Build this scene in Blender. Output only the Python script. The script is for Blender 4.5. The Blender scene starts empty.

************

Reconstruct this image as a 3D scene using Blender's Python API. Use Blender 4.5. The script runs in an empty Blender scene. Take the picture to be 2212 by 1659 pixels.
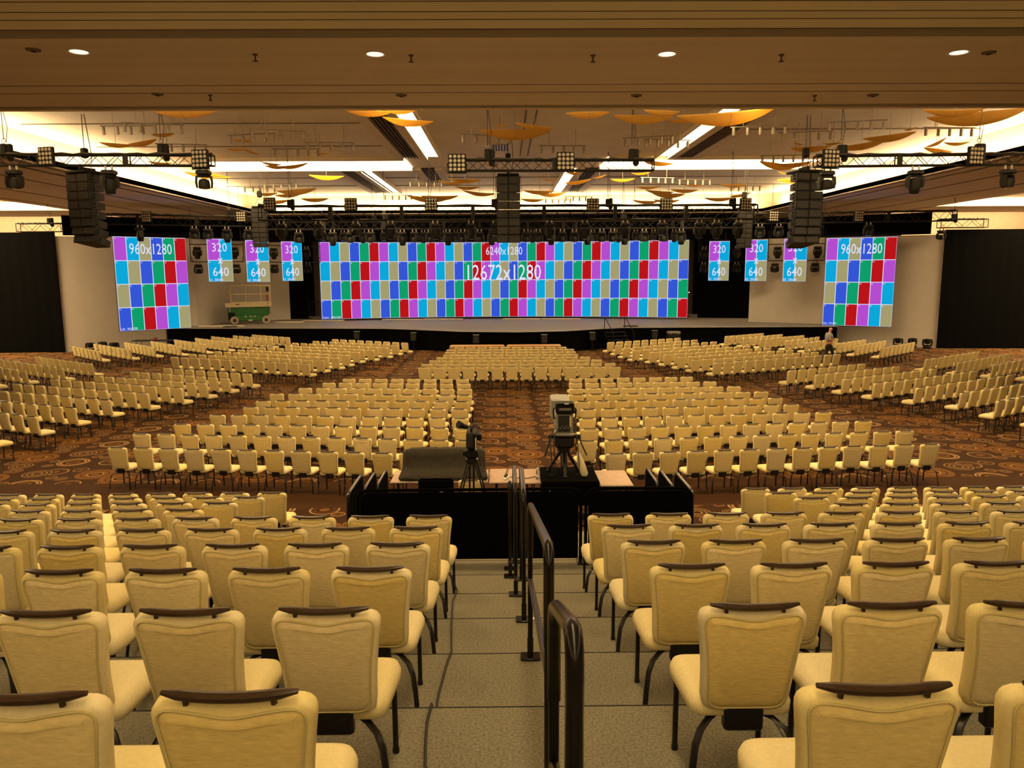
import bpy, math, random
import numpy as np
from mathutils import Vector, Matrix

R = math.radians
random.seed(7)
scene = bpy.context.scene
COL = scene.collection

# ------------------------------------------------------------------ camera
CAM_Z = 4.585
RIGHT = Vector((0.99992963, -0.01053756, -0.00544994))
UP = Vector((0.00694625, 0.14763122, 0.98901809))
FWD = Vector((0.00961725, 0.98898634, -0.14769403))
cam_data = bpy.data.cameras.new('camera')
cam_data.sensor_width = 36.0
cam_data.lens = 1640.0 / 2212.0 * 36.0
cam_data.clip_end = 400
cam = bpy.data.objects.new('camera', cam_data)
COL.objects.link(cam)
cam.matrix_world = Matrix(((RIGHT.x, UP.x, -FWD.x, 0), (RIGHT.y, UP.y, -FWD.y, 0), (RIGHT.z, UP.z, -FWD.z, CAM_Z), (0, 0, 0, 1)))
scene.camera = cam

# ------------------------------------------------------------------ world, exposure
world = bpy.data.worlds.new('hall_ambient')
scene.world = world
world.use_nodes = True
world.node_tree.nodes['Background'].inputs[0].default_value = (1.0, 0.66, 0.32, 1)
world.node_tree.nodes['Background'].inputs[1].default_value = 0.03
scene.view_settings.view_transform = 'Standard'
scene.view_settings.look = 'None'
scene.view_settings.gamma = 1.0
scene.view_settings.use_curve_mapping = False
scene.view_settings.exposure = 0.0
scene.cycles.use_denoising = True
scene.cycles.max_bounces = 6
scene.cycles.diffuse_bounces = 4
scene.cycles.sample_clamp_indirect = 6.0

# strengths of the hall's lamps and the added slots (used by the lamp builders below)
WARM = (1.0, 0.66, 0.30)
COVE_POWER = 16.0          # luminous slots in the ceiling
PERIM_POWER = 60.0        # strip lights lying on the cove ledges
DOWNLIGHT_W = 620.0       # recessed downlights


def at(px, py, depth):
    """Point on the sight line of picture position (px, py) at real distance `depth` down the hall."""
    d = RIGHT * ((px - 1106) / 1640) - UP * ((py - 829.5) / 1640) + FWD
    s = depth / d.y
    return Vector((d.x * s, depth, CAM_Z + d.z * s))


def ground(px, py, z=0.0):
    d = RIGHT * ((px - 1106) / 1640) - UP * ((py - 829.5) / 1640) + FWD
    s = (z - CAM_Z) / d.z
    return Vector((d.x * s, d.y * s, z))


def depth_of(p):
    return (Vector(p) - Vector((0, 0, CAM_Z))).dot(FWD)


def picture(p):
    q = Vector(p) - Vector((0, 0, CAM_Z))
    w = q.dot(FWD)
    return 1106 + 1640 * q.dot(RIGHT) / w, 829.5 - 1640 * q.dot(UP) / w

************

> **Instructions to follow**
In the listing above, find the line containing "Reconstruct this image" and the line containing "COL = scene.collection". Reproduce those lines and all between them exactly, with no pictures and nothing more.

> **Full answer**
Reconstruct this image as a 3D scene using Blender's Python API. Use Blender 4.5. The script runs in an empty Blender scene. Take the picture to be 2212 by 1659 pixels.
import bpy, math, random
import numpy as np
from mathutils import Vector, Matrix

R = math.radians
random.seed(7)
scene = bpy.context.scene
COL = scene.collection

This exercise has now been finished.